Anna Dise, a resident of Butte Creek Canyon west of Paradise, told KRCR TV that her father, Gordon Dise, 66, was among those who died. They had little time to evacuate and their house collapsed on her father when he went back in to gather belongings.
Dise said she could not flee in her car because the tires had melted. To survive, she hid overnight in a neighbour's pond with her dogs.
"It [the fire] was so fast," Dise said. "I didn't expect it to move so fast."
Josh Campbell of Cal Fire told local media early on Wednesday, however, that in at least one instance the strong wind gusts in a canyon near the city of Chico, not far from Paradise, were actually helping by slowing the spread of the fire.
"This gives us the opportunity to construct our lines, so we can be ready for the fire and put it out," he said.
The Woolsey Fire was the worst of a flurry of blazes in Southern California, where it killed two people, destroyed more than 400 structures and displaced about 200,000 people in the mountains and foothills west of Los Angeles.
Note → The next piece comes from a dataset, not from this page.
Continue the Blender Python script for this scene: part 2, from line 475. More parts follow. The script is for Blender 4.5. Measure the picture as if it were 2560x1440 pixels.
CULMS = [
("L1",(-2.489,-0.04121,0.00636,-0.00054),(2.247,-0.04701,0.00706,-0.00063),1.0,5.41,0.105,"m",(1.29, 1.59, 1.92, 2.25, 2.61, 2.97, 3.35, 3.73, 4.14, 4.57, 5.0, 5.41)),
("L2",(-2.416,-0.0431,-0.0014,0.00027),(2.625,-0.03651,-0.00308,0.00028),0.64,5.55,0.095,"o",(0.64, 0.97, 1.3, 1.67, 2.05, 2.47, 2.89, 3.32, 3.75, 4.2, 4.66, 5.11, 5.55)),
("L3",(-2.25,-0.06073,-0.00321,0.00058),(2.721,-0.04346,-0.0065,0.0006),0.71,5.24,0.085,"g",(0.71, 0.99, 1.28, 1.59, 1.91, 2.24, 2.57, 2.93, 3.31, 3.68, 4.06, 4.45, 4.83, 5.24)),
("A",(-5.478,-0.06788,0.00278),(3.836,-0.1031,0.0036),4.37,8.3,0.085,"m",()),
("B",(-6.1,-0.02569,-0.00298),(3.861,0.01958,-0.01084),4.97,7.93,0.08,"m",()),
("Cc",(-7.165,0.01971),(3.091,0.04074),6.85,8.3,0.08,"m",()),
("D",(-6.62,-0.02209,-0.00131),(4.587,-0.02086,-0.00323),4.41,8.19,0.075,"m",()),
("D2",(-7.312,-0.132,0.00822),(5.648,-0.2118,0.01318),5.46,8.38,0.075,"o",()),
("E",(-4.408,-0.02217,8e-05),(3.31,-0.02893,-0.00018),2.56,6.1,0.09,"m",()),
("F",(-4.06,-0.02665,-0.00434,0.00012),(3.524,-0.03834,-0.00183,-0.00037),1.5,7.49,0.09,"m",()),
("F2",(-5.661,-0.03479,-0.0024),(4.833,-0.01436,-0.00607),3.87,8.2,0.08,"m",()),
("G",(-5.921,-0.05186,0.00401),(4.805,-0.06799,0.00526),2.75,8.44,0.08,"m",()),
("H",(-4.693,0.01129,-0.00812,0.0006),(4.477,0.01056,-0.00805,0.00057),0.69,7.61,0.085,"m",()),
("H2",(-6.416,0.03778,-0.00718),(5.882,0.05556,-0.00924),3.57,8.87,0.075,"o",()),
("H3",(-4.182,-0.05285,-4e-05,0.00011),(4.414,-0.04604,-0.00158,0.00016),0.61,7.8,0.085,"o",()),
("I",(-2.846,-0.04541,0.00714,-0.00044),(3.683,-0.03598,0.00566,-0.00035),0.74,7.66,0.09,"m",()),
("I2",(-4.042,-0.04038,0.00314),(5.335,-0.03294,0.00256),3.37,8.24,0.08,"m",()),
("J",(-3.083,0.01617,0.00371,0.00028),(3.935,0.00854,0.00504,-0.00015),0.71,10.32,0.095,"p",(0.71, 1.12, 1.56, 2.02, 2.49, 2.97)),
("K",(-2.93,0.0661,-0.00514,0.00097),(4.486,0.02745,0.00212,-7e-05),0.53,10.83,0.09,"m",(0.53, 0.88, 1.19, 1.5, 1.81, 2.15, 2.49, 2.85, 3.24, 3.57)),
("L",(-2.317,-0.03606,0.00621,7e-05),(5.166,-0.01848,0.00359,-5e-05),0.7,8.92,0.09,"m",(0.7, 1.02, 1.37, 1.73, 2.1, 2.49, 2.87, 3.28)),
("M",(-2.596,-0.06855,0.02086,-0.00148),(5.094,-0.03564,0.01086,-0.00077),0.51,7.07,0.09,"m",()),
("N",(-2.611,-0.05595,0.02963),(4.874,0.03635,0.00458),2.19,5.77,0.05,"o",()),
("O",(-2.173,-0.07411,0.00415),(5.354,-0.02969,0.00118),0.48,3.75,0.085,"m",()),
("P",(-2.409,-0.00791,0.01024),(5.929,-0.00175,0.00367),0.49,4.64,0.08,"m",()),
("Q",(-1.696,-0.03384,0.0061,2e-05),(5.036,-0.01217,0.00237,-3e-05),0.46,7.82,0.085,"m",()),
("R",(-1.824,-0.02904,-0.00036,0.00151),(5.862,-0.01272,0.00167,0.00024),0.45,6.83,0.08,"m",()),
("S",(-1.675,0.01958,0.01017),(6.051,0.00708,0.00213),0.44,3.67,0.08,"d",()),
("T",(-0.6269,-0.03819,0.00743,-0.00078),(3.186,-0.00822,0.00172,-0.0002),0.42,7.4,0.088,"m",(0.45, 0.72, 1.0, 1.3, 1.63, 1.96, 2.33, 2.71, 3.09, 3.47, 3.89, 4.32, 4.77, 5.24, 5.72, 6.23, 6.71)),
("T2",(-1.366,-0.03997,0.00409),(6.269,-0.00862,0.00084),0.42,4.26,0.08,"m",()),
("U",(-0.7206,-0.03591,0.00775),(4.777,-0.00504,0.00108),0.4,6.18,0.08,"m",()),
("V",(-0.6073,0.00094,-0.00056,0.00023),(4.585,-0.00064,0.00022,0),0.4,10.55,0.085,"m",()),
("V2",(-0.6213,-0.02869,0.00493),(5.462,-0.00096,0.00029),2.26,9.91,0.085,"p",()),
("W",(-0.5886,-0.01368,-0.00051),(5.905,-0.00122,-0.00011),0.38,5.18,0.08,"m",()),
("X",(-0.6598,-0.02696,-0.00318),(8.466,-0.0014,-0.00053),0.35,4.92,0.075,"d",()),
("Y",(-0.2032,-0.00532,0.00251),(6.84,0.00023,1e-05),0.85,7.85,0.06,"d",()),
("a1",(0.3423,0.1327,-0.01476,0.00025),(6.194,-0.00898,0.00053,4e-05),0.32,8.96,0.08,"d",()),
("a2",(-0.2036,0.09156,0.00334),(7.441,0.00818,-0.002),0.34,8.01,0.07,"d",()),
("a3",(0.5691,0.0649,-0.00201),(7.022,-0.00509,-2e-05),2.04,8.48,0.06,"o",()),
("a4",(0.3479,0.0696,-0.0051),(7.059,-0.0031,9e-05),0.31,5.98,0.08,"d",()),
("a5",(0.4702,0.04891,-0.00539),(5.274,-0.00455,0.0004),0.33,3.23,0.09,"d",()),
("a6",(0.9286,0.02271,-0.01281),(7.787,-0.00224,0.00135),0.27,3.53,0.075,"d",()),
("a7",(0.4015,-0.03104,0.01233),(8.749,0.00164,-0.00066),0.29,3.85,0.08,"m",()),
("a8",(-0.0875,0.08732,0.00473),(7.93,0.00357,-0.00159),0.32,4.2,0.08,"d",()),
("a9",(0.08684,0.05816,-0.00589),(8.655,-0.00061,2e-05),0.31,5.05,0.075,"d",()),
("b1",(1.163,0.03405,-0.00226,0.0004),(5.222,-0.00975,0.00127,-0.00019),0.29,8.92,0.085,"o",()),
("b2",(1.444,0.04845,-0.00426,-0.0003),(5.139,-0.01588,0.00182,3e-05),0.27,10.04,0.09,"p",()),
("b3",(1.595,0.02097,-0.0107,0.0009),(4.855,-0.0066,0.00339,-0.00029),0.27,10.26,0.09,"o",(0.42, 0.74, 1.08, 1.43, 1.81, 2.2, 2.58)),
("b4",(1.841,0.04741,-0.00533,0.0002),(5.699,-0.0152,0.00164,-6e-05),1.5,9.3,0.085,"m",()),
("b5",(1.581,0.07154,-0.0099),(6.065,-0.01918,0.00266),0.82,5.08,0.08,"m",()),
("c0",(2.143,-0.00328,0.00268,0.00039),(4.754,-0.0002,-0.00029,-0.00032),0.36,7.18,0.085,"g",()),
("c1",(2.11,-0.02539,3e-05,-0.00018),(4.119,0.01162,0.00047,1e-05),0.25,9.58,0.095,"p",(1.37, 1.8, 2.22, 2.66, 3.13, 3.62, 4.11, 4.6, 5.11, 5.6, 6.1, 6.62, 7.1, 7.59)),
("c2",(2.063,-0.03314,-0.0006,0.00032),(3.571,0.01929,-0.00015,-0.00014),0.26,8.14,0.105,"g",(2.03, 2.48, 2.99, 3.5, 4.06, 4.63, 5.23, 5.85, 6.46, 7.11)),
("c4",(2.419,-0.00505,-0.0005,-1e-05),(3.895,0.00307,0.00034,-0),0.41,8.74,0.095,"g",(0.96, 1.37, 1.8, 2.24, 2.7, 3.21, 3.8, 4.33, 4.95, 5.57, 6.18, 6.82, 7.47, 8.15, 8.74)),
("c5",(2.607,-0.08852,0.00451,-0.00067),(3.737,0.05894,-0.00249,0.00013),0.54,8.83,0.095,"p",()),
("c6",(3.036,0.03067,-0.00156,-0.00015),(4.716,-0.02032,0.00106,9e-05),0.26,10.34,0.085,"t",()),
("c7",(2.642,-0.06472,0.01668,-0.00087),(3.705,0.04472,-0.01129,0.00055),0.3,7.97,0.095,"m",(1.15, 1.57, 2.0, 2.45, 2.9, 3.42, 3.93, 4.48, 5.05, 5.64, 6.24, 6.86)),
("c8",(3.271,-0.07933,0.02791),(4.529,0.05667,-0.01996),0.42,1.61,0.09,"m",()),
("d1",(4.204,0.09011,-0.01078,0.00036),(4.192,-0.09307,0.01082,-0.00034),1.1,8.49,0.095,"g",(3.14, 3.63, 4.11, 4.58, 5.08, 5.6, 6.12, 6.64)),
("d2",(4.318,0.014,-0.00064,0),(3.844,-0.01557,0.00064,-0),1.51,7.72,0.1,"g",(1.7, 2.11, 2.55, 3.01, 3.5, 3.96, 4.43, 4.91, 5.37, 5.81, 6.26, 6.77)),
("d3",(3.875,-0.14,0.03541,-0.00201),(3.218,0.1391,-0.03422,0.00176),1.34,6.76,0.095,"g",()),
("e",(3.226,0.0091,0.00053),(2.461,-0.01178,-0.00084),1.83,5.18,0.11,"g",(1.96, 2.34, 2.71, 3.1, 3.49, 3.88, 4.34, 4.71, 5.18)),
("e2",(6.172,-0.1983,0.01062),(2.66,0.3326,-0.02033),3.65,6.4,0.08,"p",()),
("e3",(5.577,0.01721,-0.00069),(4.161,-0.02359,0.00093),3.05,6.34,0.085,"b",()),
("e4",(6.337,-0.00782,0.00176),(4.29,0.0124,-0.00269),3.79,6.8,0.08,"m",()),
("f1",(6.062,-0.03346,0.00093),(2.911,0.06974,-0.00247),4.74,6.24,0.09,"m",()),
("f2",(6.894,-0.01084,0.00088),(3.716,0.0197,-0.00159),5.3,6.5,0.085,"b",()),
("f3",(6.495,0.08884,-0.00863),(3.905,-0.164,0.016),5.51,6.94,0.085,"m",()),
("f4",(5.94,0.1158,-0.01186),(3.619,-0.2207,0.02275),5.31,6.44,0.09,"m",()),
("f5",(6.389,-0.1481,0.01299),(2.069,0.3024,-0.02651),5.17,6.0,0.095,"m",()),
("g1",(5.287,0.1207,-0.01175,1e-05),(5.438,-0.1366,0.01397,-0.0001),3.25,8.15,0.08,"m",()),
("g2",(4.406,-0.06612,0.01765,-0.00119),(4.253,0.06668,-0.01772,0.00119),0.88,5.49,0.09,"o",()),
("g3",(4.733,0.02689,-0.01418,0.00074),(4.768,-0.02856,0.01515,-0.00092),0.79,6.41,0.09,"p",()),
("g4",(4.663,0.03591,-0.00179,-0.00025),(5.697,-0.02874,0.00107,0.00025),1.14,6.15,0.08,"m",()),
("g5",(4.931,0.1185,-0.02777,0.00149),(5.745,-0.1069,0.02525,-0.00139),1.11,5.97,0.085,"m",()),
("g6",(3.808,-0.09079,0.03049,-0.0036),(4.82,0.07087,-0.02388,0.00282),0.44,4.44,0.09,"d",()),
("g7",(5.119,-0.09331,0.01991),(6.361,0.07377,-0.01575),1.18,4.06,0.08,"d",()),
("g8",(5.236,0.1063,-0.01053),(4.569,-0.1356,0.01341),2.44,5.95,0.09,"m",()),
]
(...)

The state-wide fatality count far exceeds the previous record for the greatest loss of life from wildfires in California history – 29 people killed by the Griffith Park fire in Los Angeles in 1933.
The origins of both the Camp and Woolsey fires are under investigation.
Utility companies Southern California Edison and Pacific Gas & Electric reported to regulators they experienced problems with transmission lines or substations in areas around the time the blazes were first reported.